Selain itu, yang lebih mengkhawatirkan adalah ketidakjelasan arah kerja posko tersebut. Data keluhan yang dikumpulkan untuk apa? Apakah akan diserahkan ke penegak hukum, atau hanya dikemas dalam laporan internal yang tidak pernah ditindaklanjuti? Tanpa kejelasan tugas dan wewenang, posko ini hanya akan menjadi simbol tanpa substansi, sekadar formalitas yang tak memberikan manfaat bagi masyarakat.
Pimpinan DPRD Sumenep seharusnya tidak tinggal diam. Klarifikasi kepada Komisi III perlu segera dilakukan. Bila tidak, maka potensi konflik internal lembaga dan kekacauan fungsi kelembagaan bisa semakin besar. Ini juga penting untuk menjaga integritas DPRD sebagai institusi yang bekerja berdasarkan aturan, bukan kepentingan individu atau kelompok.
Publik memandang bahwa perbaikan citra lembaga DPRD hanya bisa dilakukan melalui kerja nyata dan transparansi, bukan dengan gerakan-gerakan simbolik tanpa dasar hukum. Kembali pada fungsi utama sebagai lembaga pengawas, legislator, dan pengusul anggaran adalah satu-satunya jalan memperbaiki kepercayaan publik yang kian menipis.

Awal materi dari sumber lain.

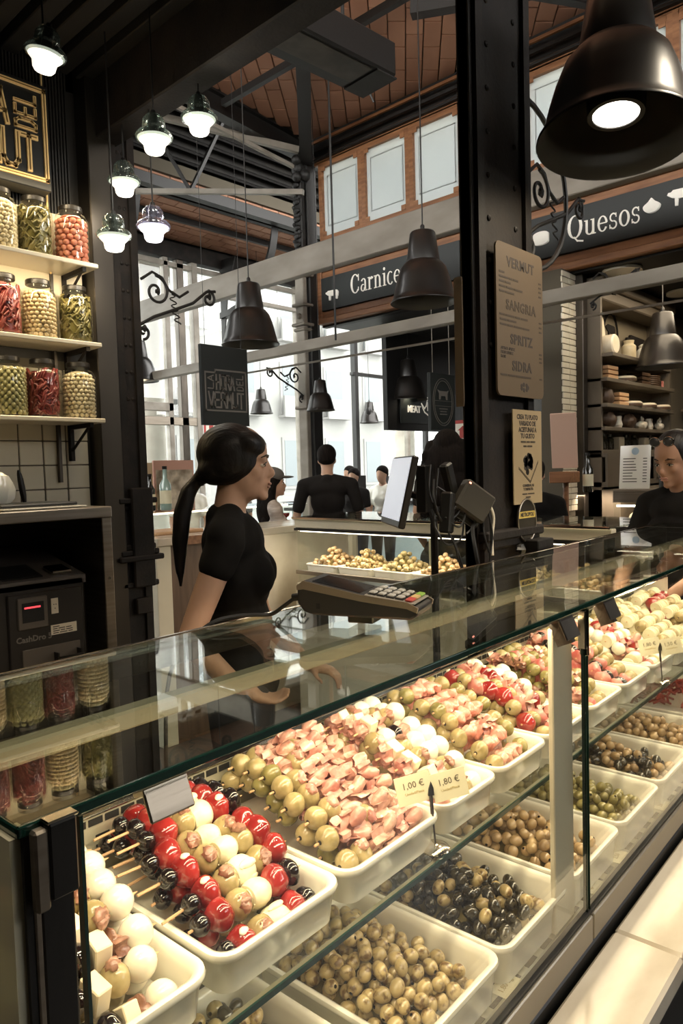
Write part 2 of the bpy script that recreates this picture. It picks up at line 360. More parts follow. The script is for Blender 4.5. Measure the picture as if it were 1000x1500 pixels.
# wall with the jars, Y=3
wl=struct('wall_left',MB().box(-3,1.60,3.0,3.12,0,3.6),'reeded')
sl=MB()
for i in range(70):
    x=.62+i*.0135; 
    if x<1.57: sl.box(x,x+.007,2.985,3.0,2.62,3.45)
o=sub('slat',sl,'reeded',wl); o['kind']='stuff'
tl=MB().box(.0,1.585,2.992,3.0,1.30,2.05); g=sub('tile_backing',tl,'grout',wl)
tile=MB().box(-.0485,.0485,-.006,.0,-.0485,.0485,ch=.003).mesh('tile','tile_white',0)
for r in range(8):
    for c in range(11):
        x=1.534-c*.1015; z=1.355+r*.1015
        if z>2.05 or x<.5: continue
        inst('tile',tile,wl,(x,2.992,z),(0,rnd.uniform(-.01,.01),0))
sub('lit_panel',MB().box(.0,1.585,2.975,2.998,2.11,2.66),'backlit',wl)
struct('trim_1',MB().box(1.60,1.70,2.90,3.10,0,3.3,ch=.004),'post_steel')
# own-stall ceiling: beam along the edge X=1.75 and dark slatted soffit
cl=struct('ceiling',MB().box(-5,1.68,-5,3.0,3.30,3.38),'ceil_dark')
slat=MB().box(-.035,.035,-3.9,0,-.03,.03,ch=.004).mesh('slat','ceil_dark',0)
for i in range(15): inst('slat',slat,cl,(.15+i*.105,2.95,3.27))
struct('ceiling_beam',MB().box(1.64,1.755,-5,3.0,3.0,3.40,ch=.006),'iron')
struct('wall_canopy',MB().box(-5,1.72,3.0,3.1,3.2,4.0),'ceil_dark')
# ------------------------------------------------ market roof A with clay tiles on its underside
sA=.13
def roofz(x): return 4.9+(5.62-x)*sA
rfA=struct('ceiling_roof',MB().add([(5.7,-5,roofz(5.7)+.06),(5.7,5.55,roofz(5.7)+.06),(-5.2,5.55,roofz(-5.2)+.06),(-5.2,-5,roofz(-5.2)+.06),(5.7,-5,roofz(5.7)+.2),(5.7,5.55,roofz(5.7)+.2),(-5.2,5.55,roofz(-5.2)+.2),(-5.2,-5,roofz(-5.2)+.2)],[(0,1,2,3),(4,5,6,7),(0,1,5,4),(1,2,6,5),(2,3,7,6),(3,0,4,7)]),'grout')
K['rooftile']=mat('clay_roof_tile',(.33,.16,.095),.75,c2=(.46,.245,.155),scale=2.0,contrast=(.25,.75))
rt_me=MB().box(-.142,.142,-.067,.067,-.016,.014,ch=.004).mesh('roof_tile','rooftile',0)
sl_a=math.atan(sA); n=0; rest=MB()
ang=R(38)   # the courses run obliquely
ca,sa=math.cos(ang),math.sin(ang)
cand=[]
for i in range(-40,60):
    for j in range(-60,60):
        u=i*.292+(j%2)*.146; v=j*.142
        x=3.9+u*ca-v*sa; y=3.2+u*sa+v*ca
        if 1.9<x<5.58 and .2<y<5.42: cand.append(((x-4.6)**2+(y-3.9)**2,x,y))
cand.sort()
for k,(d,x,y) in enumerate(cand):
    Mx=Matrix.Translation((x,y,roofz(x)+.045))@Matrix.Rotation(sl_a,4,'Y')@Matrix.Rotation(ang,4,'Z')@Matrix.Rotation(rnd.uniform(-.02,.02),4,'X')
    if k<300:
        o=inst('roof_tile',rt_me,rfA); o.matrix_basis=Mx
    else: rest.box(-.142,.142,-.067,.067,-.016,.014,M=Mx)
o=sub('distant_roof_tiles',rest,'rooftile',rfA,smooth=0); o['kind']='stuff'
def beam(name,p0,p1,wd,ht,m,ib=False):
    p0=Vector(p0);p1=Vector(p1); d=(p1-p0); M=Matrix.Translation(p0)@d.to_track_quat('X','Z').to_matrix().to_4x4(); L=d.length; mb=MB()
    if ib:
        mb.box(0,L,-wd/2,wd/2,-ht/2,-ht/2+.02,M=M); mb.box(0,L,-wd/2,wd/2,ht/2-.02,ht/2,M=M); mb.box(0,L,-.012,.012,-ht/2+.02,ht/2-.02,M=M)
    else: mb.box(0,L,-wd/2,wd/2,-ht/2,ht/2,M=M)
    return struct(name,mb,m)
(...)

DPRD Sumenep harus membuktikan bahwa mereka bekerja untuk rakyat, bukan untuk kepentingan sendiri. Dan rakyat Sumenep berhak tahu, apakah langkah-langkah yang dilakukan benar-benar untuk mereka—atau sekadar demi menjaga eksistensi politik menjelang tahun-tahun politik mendatang.
DPRD Sumenep harus membuktikan bahwa mereka bekerja untuk rakyat, bukan untuk kepentingan sendiri. Dan rakyat Sumenep berhak tahu, apakah langkah-langkah yang dilakukan benar-benar untuk mereka—atau sekadar demi menjaga eksistensi politik menjelang tahun-tahun politik mendatang.